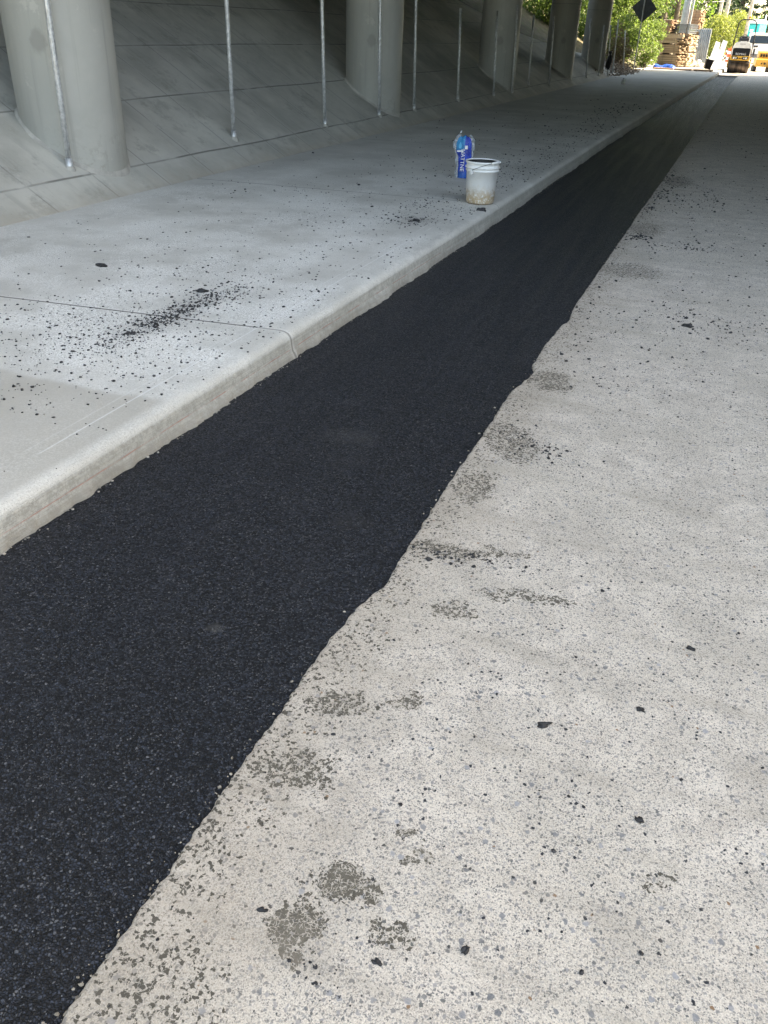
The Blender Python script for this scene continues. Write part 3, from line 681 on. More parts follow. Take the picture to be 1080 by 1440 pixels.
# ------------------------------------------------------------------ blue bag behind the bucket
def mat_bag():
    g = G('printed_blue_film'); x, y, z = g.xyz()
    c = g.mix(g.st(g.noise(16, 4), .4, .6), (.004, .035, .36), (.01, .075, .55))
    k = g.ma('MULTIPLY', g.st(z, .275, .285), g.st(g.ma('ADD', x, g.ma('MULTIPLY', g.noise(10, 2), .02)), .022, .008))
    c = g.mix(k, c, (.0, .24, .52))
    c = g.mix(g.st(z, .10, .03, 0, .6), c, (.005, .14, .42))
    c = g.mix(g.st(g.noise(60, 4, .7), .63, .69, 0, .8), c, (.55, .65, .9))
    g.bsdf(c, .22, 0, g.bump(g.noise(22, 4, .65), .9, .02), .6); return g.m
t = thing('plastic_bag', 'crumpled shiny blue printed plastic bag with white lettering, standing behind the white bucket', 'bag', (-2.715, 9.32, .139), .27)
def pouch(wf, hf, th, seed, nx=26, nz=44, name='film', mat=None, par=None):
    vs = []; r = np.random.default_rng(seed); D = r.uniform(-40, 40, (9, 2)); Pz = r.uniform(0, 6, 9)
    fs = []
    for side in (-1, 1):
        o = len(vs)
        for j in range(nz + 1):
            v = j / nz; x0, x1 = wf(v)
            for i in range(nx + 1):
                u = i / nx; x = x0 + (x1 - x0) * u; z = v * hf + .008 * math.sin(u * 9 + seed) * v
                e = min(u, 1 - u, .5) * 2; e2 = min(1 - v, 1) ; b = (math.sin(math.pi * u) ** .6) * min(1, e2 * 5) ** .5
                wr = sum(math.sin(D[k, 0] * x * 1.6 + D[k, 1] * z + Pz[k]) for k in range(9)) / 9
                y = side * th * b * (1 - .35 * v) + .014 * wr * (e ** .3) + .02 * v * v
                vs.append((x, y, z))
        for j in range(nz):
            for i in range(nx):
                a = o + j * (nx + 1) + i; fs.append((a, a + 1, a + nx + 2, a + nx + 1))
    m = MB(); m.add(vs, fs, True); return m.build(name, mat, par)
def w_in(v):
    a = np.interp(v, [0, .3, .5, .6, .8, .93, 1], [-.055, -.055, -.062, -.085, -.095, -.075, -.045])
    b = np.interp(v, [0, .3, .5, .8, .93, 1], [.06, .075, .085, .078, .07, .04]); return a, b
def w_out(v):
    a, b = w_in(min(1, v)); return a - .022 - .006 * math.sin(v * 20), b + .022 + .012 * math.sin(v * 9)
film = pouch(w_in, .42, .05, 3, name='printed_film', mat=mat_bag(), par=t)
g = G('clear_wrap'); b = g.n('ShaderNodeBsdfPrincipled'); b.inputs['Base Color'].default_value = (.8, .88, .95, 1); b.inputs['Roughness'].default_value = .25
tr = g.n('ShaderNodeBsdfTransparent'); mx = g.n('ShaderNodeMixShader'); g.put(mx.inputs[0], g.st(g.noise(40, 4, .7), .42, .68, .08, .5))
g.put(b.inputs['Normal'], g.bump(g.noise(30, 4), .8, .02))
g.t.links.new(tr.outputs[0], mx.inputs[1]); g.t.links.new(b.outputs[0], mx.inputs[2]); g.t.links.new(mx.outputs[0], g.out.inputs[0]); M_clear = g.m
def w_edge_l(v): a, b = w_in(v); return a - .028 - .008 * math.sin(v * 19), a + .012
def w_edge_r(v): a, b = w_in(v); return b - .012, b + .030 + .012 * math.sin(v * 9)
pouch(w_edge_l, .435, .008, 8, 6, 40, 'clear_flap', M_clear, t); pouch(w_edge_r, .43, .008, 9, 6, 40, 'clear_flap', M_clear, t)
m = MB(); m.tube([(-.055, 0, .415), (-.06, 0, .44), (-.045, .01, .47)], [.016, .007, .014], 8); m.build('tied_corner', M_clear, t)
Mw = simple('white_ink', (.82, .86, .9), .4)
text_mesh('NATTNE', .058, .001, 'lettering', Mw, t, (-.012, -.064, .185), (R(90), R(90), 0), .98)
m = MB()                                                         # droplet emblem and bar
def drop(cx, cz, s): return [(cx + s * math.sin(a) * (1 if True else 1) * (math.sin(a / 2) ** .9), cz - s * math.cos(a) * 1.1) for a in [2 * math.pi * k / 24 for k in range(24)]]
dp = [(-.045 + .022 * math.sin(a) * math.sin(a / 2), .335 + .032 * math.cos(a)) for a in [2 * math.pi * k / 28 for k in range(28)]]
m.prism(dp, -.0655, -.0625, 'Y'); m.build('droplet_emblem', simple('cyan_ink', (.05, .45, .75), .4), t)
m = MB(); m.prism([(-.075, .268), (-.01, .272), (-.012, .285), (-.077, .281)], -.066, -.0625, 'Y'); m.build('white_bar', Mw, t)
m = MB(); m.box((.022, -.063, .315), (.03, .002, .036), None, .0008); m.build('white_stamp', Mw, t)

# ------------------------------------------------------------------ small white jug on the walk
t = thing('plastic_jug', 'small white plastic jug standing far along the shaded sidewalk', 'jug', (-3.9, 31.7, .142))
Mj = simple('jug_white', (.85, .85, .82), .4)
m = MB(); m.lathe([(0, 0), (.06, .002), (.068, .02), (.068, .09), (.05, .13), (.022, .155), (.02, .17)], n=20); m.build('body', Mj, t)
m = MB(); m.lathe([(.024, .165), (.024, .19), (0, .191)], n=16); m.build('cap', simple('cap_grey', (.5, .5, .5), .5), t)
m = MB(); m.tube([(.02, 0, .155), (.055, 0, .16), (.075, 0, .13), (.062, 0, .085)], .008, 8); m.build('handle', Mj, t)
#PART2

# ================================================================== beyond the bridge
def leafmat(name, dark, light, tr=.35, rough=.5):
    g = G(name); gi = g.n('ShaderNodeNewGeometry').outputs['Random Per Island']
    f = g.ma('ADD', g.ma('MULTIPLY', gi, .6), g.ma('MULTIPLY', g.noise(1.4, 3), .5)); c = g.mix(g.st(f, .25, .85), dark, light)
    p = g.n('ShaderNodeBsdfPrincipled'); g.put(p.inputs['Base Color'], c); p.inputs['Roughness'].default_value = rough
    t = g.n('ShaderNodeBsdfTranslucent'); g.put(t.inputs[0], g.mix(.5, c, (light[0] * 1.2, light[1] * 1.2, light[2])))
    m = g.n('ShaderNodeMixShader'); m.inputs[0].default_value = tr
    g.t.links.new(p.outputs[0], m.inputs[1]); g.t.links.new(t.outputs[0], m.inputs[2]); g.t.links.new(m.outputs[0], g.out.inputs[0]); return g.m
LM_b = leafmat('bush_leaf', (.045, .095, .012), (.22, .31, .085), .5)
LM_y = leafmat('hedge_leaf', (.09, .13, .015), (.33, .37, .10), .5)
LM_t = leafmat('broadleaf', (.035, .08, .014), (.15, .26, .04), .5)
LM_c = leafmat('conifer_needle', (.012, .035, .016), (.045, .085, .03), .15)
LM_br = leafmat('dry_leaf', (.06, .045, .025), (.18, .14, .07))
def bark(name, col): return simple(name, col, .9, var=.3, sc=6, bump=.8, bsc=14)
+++
* [Task to carry out]
Write out the full set of lines verbatim, without the pictures.

* [Output]
The Blender Python script for this scene continues. Write part 3, from line 681 on. More parts follow. Take the picture to be 1080 by 1440 pixels.
# ------------------------------------------------------------------ blue bag behind the bucket
def mat_bag():
    g = G('printed_blue_film'); x, y, z = g.xyz()
    c = g.mix(g.st(g.noise(16, 4), .4, .6), (.004, .035, .36), (.01, .075, .55))
    k = g.ma('MULTIPLY', g.st(z, .275, .285), g.st(g.ma('ADD', x, g.ma('MULTIPLY', g.noise(10, 2), .02)), .022, .008))
    c = g.mix(k, c, (.0, .24, .52))
    c = g.mix(g.st(z, .10, .03, 0, .6), c, (.005, .14, .42))
    c = g.mix(g.st(g.noise(60, 4, .7), .63, .69, 0, .8), c, (.55, .65, .9))
    g.bsdf(c, .22, 0, g.bump(g.noise(22, 4, .65), .9, .02), .6); return g.m
t = thing('plastic_bag', 'crumpled shiny blue printed plastic bag with white lettering, standing behind the white bucket', 'bag', (-2.715, 9.32, .139), .27)
def pouch(wf, hf, th, seed, nx=26, nz=44, name='film', mat=None, par=None):
    vs = []; r = np.random.default_rng(seed); D = r.uniform(-40, 40, (9, 2)); Pz = r.uniform(0, 6, 9)
    fs = []
    for side in (-1, 1):
        o = len(vs)
        for j in range(nz + 1):
            v = j / nz; x0, x1 = wf(v)
            for i in range(nx + 1):
                u = i / nx; x = x0 + (x1 - x0) * u; z = v * hf + .008 * math.sin(u * 9 + seed) * v
                e = min(u, 1 - u, .5) * 2; e2 = min(1 - v, 1) ; b = (math.sin(math.pi * u) ** .6) * min(1, e2 * 5) ** .5
                wr = sum(math.sin(D[k, 0] * x * 1.6 + D[k, 1] * z + Pz[k]) for k in range(9)) / 9
                y = side * th * b * (1 - .35 * v) + .014 * wr * (e ** .3) + .02 * v * v
                vs.append((x, y, z))
        for j in range(nz):
            for i in range(nx):
                a = o + j * (nx + 1) + i; fs.append((a, a + 1, a + nx + 2, a + nx + 1))
    m = MB(); m.add(vs, fs, True); return m.build(name, mat, par)
def w_in(v):
    a = np.interp(v, [0, .3, .5, .6, .8, .93, 1], [-.055, -.055, -.062, -.085, -.095, -.075, -.045])
    b = np.interp(v, [0, .3, .5, .8, .93, 1], [.06, .075, .085, .078, .07, .04]); return a, b
def w_out(v):
    a, b = w_in(min(1, v)); return a - .022 - .006 * math.sin(v * 20), b + .022 + .012 * math.sin(v * 9)
film = pouch(w_in, .42, .05, 3, name='printed_film', mat=mat_bag(), par=t)
g = G('clear_wrap'); b = g.n('ShaderNodeBsdfPrincipled'); b.inputs['Base Color'].default_value = (.8, .88, .95, 1); b.inputs['Roughness'].default_value = .25
tr = g.n('ShaderNodeBsdfTransparent'); mx = g.n('ShaderNodeMixShader'); g.put(mx.inputs[0], g.st(g.noise(40, 4, .7), .42, .68, .08, .5))
g.put(b.inputs['Normal'], g.bump(g.noise(30, 4), .8, .02))
g.t.links.new(tr.outputs[0], mx.inputs[1]); g.t.links.new(b.outputs[0], mx.inputs[2]); g.t.links.new(mx.outputs[0], g.out.inputs[0]); M_clear = g.m
def w_edge_l(v): a, b = w_in(v); return a - .028 - .008 * math.sin(v * 19), a + .012
def w_edge_r(v): a, b = w_in(v); return b - .012, b + .030 + .012 * math.sin(v * 9)
pouch(w_edge_l, .435, .008, 8, 6, 40, 'clear_flap', M_clear, t); pouch(w_edge_r, .43, .008, 9, 6, 40, 'clear_flap', M_clear, t)
m = MB(); m.tube([(-.055, 0, .415), (-.06, 0, .44), (-.045, .01, .47)], [.016, .007, .014], 8); m.build('tied_corner', M_clear, t)
Mw = simple('white_ink', (.82, .86, .9), .4)
text_mesh('NATTNE', .058, .001, 'lettering', Mw, t, (-.012, -.064, .185), (R(90), R(90), 0), .98)
m = MB()                                                         # droplet emblem and bar
def drop(cx, cz, s): return [(cx + s * math.sin(a) * (1 if True else 1) * (math.sin(a / 2) ** .9), cz - s * math.cos(a) * 1.1) for a in [2 * math.pi * k / 24 for k in range(24)]]
dp = [(-.045 + .022 * math.sin(a) * math.sin(a / 2), .335 + .032 * math.cos(a)) for a in [2 * math.pi * k / 28 for k in range(28)]]
m.prism(dp, -.0655, -.0625, 'Y'); m.build('droplet_emblem', simple('cyan_ink', (.05, .45, .75), .4), t)
m = MB(); m.prism([(-.075, .268), (-.01, .272), (-.012, .285), (-.077, .281)], -.066, -.0625, 'Y'); m.build('white_bar', Mw, t)
m = MB(); m.box((.022, -.063, .315), (.03, .002, .036), None, .0008); m.build('white_stamp', Mw, t)

# ------------------------------------------------------------------ small white jug on the walk
t = thing('plastic_jug', 'small white plastic jug standing far along the shaded sidewalk', 'jug', (-3.9, 31.7, .142))
Mj = simple('jug_white', (.85, .85, .82), .4)
m = MB(); m.lathe([(0, 0), (.06, .002), (.068, .02), (.068, .09), (.05, .13), (.022, .155), (.02, .17)], n=20); m.build('body', Mj, t)
m = MB(); m.lathe([(.024, .165), (.024, .19), (0, .191)], n=16); m.build('cap', simple('cap_grey', (.5, .5, .5), .5), t)
m = MB(); m.tube([(.02, 0, .155), (.055, 0, .16), (.075, 0, .13), (.062, 0, .085)], .008, 8); m.build('handle', Mj, t)
#PART2

# ================================================================== beyond the bridge
def leafmat(name, dark, light, tr=.35, rough=.5):
    g = G(name); gi = g.n('ShaderNodeNewGeometry').outputs['Random Per Island']
    f = g.ma('ADD', g.ma('MULTIPLY', gi, .6), g.ma('MULTIPLY', g.noise(1.4, 3), .5)); c = g.mix(g.st(f, .25, .85), dark, light)
    p = g.n('ShaderNodeBsdfPrincipled'); g.put(p.inputs['Base Color'], c); p.inputs['Roughness'].default_value = rough
    t = g.n('ShaderNodeBsdfTranslucent'); g.put(t.inputs[0], g.mix(.5, c, (light[0] * 1.2, light[1] * 1.2, light[2])))
    m = g.n('ShaderNodeMixShader'); m.inputs[0].default_value = tr
    g.t.links.new(p.outputs[0], m.inputs[1]); g.t.links.new(t.outputs[0], m.inputs[2]); g.t.links.new(m.outputs[0], g.out.inputs[0]); return g.m
LM_b = leafmat('bush_leaf', (.045, .095, .012), (.22, .31, .085), .5)
LM_y = leafmat('hedge_leaf', (.09, .13, .015), (.33, .37, .10), .5)
LM_t = leafmat('broadleaf', (.035, .08, .014), (.15, .26, .04), .5)
LM_c = leafmat('conifer_needle', (.012, .035, .016), (.045, .085, .03), .15)
LM_br = leafmat('dry_leaf', (.06, .045, .025), (.18, .14, .07))
def bark(name, col): return simple(name, col, .9, var=.3, sc=6, bump=.8, bsc=14)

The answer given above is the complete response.